__Given information__.
++++++++

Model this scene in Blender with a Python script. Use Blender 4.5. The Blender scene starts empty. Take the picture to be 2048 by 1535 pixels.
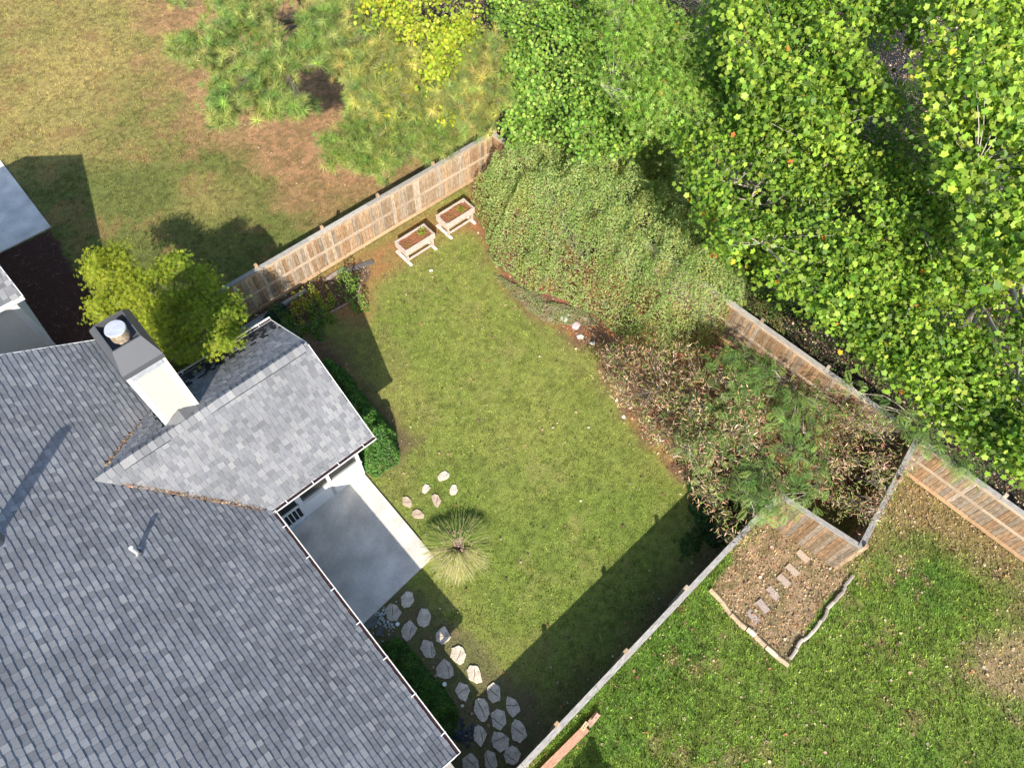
import bpy, math, random
import numpy as np
from mathutils import Matrix, Vector
rng = np.random.default_rng(7); random.seed(7)
sc = bpy.context.scene
COL = sc.collection
# ------------------------------------------------------------------ camera, world, sun
F, CX, CY, HC = 1420.0, 1024.0, 767.5, 20.0          # focal in photo pixels, drone height 20 m
_d = np.array([985 - CX, -(1605 - CY), -F]); _d /= np.linalg.norm(_d)
_z = -_d; _f = np.array([0, 0, -1.0]); _y = _f - _f.dot(_z) * _z; _y /= np.linalg.norm(_y)
RC = np.array([np.cross(_y, _z), _y, _z])
cam = bpy.data.objects.new('camera', bpy.data.cameras.new('camera')); COL.objects.link(cam)
cam.data.sensor_width = 36; cam.data.lens = F / 2048 * 36; cam.data.clip_end = 500; cam.data.clip_start = .1
M4 = Matrix.Identity(4)
for i in range(3):
    for j in range(3): M4[i][j] = RC[i][j]
M4[2][3] = HC
cam.matrix_world = M4
sc.camera = cam
SUN_EL, SUN_AZ = math.radians(37), math.radians(275)
w = bpy.data.worlds.new('World'); sc.world = w; w.use_nodes = True
nt = w.node_tree; bg = nt.nodes['Background']
sky = nt.nodes.new('ShaderNodeTexSky'); sky.sky_type = 'NISHITA'; sky.sun_disc = False
sky.sun_elevation = SUN_EL; sky.sun_rotation = math.radians(175)
nt.links.new(sky.outputs[0], bg.inputs[0]); bg.inputs[1].default_value = 0.15
sun = bpy.data.objects.new('sun', bpy.data.lights.new('sun', 'SUN')); COL.objects.link(sun)
sun.data.energy = 4.8; sun.data.angle = math.radians(.53); sun.data.color = (1, .93, .82)
to_sun = Vector((math.cos(SUN_AZ) * math.cos(SUN_EL), math.sin(SUN_AZ) * math.cos(SUN_EL), math.sin(SUN_EL)))
sun.rotation_euler = to_sun.to_track_quat('Z', 'Y').to_euler()
sc.view_settings.view_transform = 'Standard'; sc.view_settings.look = 'None'
sc.view_settings.exposure = 0.8; sc.view_settings.gamma = 1
sc.view_settings.use_curve_mapping = False

# ------------------------------------------------------------------ helpers
def at(px, py, z=0.0):
    """place point: where the sight line of a photo pixel meets height z"""
    d = RC @ np.array([px - CX, -(py - CY), -F]); t = (z - HC) / d[2]
    return np.array([d[0] * t, d[1] * t, z])
def proj(p):
    p = np.asarray(p, float).copy(); p[..., 2] -= HC
    c = p @ RC
    return CX + F * c[..., 0] / -c[..., 2], CY - F * c[..., 1] / -c[..., 2]
C0 = at(535, 1020, 2.6)[:2]; _t = math.radians(44.2)
U = np.array([math.cos(_t), math.sin(_t)]); V = np.array([math.sin(_t), -math.cos(_t)])
def hp(u, v, z=0.0):                                   # house frame: u out of the back wall, v along it
    q = C0 + u * U + v * V; return np.array([q[0], q[1], z])

def tag(o, label=None, cat=None, group=None, kind=None):
    if label: o['label'] = label
    if cat: o['category'] = cat
    if group: o['group'] = group
    if kind: o['kind'] = kind
    return o
def empty(name, loc, label=None, cat=None, group=None):
    o = bpy.data.objects.new(name, None); o.empty_display_size = .2; o.location = loc; COL.objects.link(o)
    return tag(o, label, cat, group)
def wl(o):
    p = np.zeros(3)
    while o is not None: p += np.array(o.location); o = o.parent
    return p
def mk(name, verts, faces, mat, parent=None, col=None, smooth=False, ocol=None, origin=None):
    """one mesh object out of world coordinates; col = per-vertex colours"""
    verts = np.asarray(verts, float)
    if parent is not None: base = wl(parent)
    else: base = np.zeros(3)
    o0 = np.asarray(origin, float) if origin is not None else (base if parent is not None else np.array([verts[:, 0].mean(), verts[:, 1].mean(), verts[:, 2].min()]))
    me = bpy.data.meshes.new(name)
    v = (verts - o0).astype(np.float32)
    fa = faces if isinstance(faces, np.ndarray) else None
    if fa is not None and fa.ndim == 2:
        n, k = fa.shape
        me.vertices.add(len(v)); me.vertices.foreach_set('co', v.ravel())
        me.loops.add(n * k); me.loops.foreach_set('vertex_index', fa.astype(np.int32).ravel())
        me.polygons.add(n); me.polygons.foreach_set('loop_start', (np.arange(n) * k).astype(np.int32))
        me.polygons.foreach_set('loop_total', np.full(n, k, np.int32))
        me.update(calc_edges=True)
    else:
        me.from_pydata([tuple(q) for q in v.tolist()], [], [tuple(int(i) for i in f) for f in faces]); me.update()
    c = np.ones((len(v), 4), np.float32)
    if col is not None:
        col = np.asarray(col, np.float32)
        c[:, :3] = col if col.ndim == 2 else col[None]
    at_ = me.color_attributes.new('col', 'FLOAT_COLOR', 'POINT'); at_.data.foreach_set('color', c.ravel())
    if smooth: me.polygons.foreach_set('use_smooth', np.ones(len(me.polygons), bool))
    me.materials.append(mat)
    o = bpy.data.objects.new(name, me); COL.objects.link(o)
    o.location = o0 - base; o.parent = parent
    if ocol is not None: o.color = (*ocol, 1)
    return o
_boxes = {}
def boxmesh(l, w_, h, mat):
    k = (round(l, 3), round(w_, 3), round(h, 3), mat.name)
    if k in _boxes: return _boxes[k]
    b = min(.004, w_ * .2, h * .2)
    X, Y, Z = l / 2, w_ / 2, h / 2
    vs = []
    for z, i in ((-Z, 0), (Z - b, 0), (Z, b)):
        vs += [(-X + i, -Y + i, z), (X - i, -Y + i, z), (X - i, Y - i, z), (-X + i, Y - i, z)]
    fs = [(3, 2, 1, 0), (8, 9, 10, 11)]
    for r in (0, 4):
        for i in range(4): fs.append((r + i, r + (i + 1) % 4, r + 4 + (i + 1) % 4, r + 4 + i))
    me = bpy.data.meshes.new('board'); me.from_pydata(vs, [], fs); me.update()
    a = me.color_attributes.new('col', 'FLOAT_COLOR', 'POINT'); a.data.foreach_set('color', np.ones(len(vs) * 4, np.float32))
    me.materials.append(mat); _boxes[k] = me
    return me
def bar(name, p0, p1, w_, h, mat, parent=None, ocol=None, up=(0, 0, 1), ext=0.0):
    """board from p0 to p1 (centre line), width w_, thickness h along up; own object, mesh shared between alike boards"""
    p0 = np.array(p0, float); p1 = np.array(p1, float); d = p1 - p0; L = np.linalg.norm(d) + ext; x = Vector(d).normalized()
    z = Vector(up); z = (z - x * z.dot(x)).normalized(); y = z.cross(x)
    o = bpy.data.objects.new(name, boxmesh(L, w_, h, mat)); COL.objects.link(o)
    c = (p0 + p1) / 2 - (wl(parent) if parent is not None else 0)
    m = Matrix((x, y, z)).transposed().to_4x4(); m.translation = Vector(c)
    o.parent = parent; o.matrix_local = m
    if ocol is not None: o.color = (*ocol, 1)
    return o
def box(cx, cy, z0, z1, a, b, ang=0.0):
    c, s = math.cos(ang), math.sin(ang); vs = []
    for z in (z0, z1):
        for x, y in ((-a, -b), (a, -b), (a, b), (-a, b)): vs.append((cx + x * c - y * s, cy + x * s + y * c, z))
    return vs, [(3, 2, 1, 0), (4, 5, 6, 7), (0, 1, 5, 4), (1, 2, 6, 5), (2, 3, 7, 6), (3, 0, 4, 7)]
class MB:
    def __init__(s): s.v = []; s.f = []; s.c = []
    def add(s, vf, col=None):
        n = len(s.v); s.v += [tuple(q) for q in vf[0]]; s.f += [tuple(i + n for i in f) for f in vf[1]]
        s.c += [col if col is not None else (1, 1, 1)] * len(vf[0]); return s
    def build(s, name, mat, parent=None, **k): return mk(name, s.v, s.f, mat, parent, col=np.array(s.c), **k)
def prism(poly, z0, z1, bev=0.0):
    """poly list of (x,y) ccw"""
    n = len(poly); P_ = np.array(poly, float); c = P_.mean(0)
    vs = [(x, y, z0) for x, y in P_] + [(x, y, z1 - bev) for x, y in P_]
    fs = [tuple(range(n - 1, -1, -1))] + [(i, (i + 1) % n, n + (i + 1) % n, n + i) for i in range(n)]
    if bev:
        Q = c + (P_ - c) * (1 - bev * 1.2 / np.maximum(np.linalg.norm(P_ - c, axis=1), 1e-3))[:, None]
        vs += [(x, y, z1) for x, y in Q]
        fs += [(n + i, n + (i + 1) % n, 2 * n + (i + 1) % n, 2 * n + i) for i in range(n)] + [tuple(range(2 * n, 3 * n))]
    else: fs.append(tuple(range(n, 2 * n)))
    return vs, fs
def tube(pts, rad, seg=6):
    pts = np.array(pts, float); n = len(pts); rad = np.broadcast_to(np.array(rad, float), (n,)) if np.ndim(rad) == 0 else np.array(rad, float)
    vs = []; fs = []
    T = np.gradient(pts, axis=0); T /= np.linalg.norm(T, axis=1)[:, None] + 1e-9
    a = np.array([0, 0, 1.0]) if abs(T[0][2]) < .8 else np.array([1.0, 0, 0])
    for i in range(n):
        x = np.cross(T[i], a); x /= np.linalg.norm(x) + 1e-9; y = np.cross(T[i], x)
        for k in range(seg):
            t = 2 * math.pi * k / seg; vs.append(pts[i] + rad[i] * (math.cos(t) * x + math.sin(t) * y))
    for i in range(n - 1):
        for k in range(seg): fs.append((i * seg + k, i * seg + (k + 1) % seg, (i + 1) * seg + (k + 1) % seg, (i + 1) * seg + k))
    fs.append(tuple(range(seg - 1, -1, -1))); fs.append(tuple((n - 1) * seg + k for k in range(seg)))
    return vs, fs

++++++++

__Your objective__.
Pictures excluded, repeat exactly the lines from the top of the material through the line with "sc.view_settings.use_curve_mapping = False", including both of those lines.

__Task result__.
Model this scene in Blender with a Python script. Use Blender 4.5. The Blender scene starts empty. Take the picture to be 2048 by 1535 pixels.
import bpy, math, random
import numpy as np
from mathutils import Matrix, Vector
rng = np.random.default_rng(7); random.seed(7)
sc = bpy.context.scene
COL = sc.collection
# ------------------------------------------------------------------ camera, world, sun
F, CX, CY, HC = 1420.0, 1024.0, 767.5, 20.0          # focal in photo pixels, drone height 20 m
_d = np.array([985 - CX, -(1605 - CY), -F]); _d /= np.linalg.norm(_d)
_z = -_d; _f = np.array([0, 0, -1.0]); _y = _f - _f.dot(_z) * _z; _y /= np.linalg.norm(_y)
RC = np.array([np.cross(_y, _z), _y, _z])
cam = bpy.data.objects.new('camera', bpy.data.cameras.new('camera')); COL.objects.link(cam)
cam.data.sensor_width = 36; cam.data.lens = F / 2048 * 36; cam.data.clip_end = 500; cam.data.clip_start = .1
M4 = Matrix.Identity(4)
for i in range(3):
    for j in range(3): M4[i][j] = RC[i][j]
M4[2][3] = HC
cam.matrix_world = M4
sc.camera = cam
SUN_EL, SUN_AZ = math.radians(37), math.radians(275)
w = bpy.data.worlds.new('World'); sc.world = w; w.use_nodes = True
nt = w.node_tree; bg = nt.nodes['Background']
sky = nt.nodes.new('ShaderNodeTexSky'); sky.sky_type = 'NISHITA'; sky.sun_disc = False
sky.sun_elevation = SUN_EL; sky.sun_rotation = math.radians(175)
nt.links.new(sky.outputs[0], bg.inputs[0]); bg.inputs[1].default_value = 0.15
sun = bpy.data.objects.new('sun', bpy.data.lights.new('sun', 'SUN')); COL.objects.link(sun)
sun.data.energy = 4.8; sun.data.angle = math.radians(.53); sun.data.color = (1, .93, .82)
to_sun = Vector((math.cos(SUN_AZ) * math.cos(SUN_EL), math.sin(SUN_AZ) * math.cos(SUN_EL), math.sin(SUN_EL)))
sun.rotation_euler = to_sun.to_track_quat('Z', 'Y').to_euler()
sc.view_settings.view_transform = 'Standard'; sc.view_settings.look = 'None'
sc.view_settings.exposure = 0.8; sc.view_settings.gamma = 1
sc.view_settings.use_curve_mapping = False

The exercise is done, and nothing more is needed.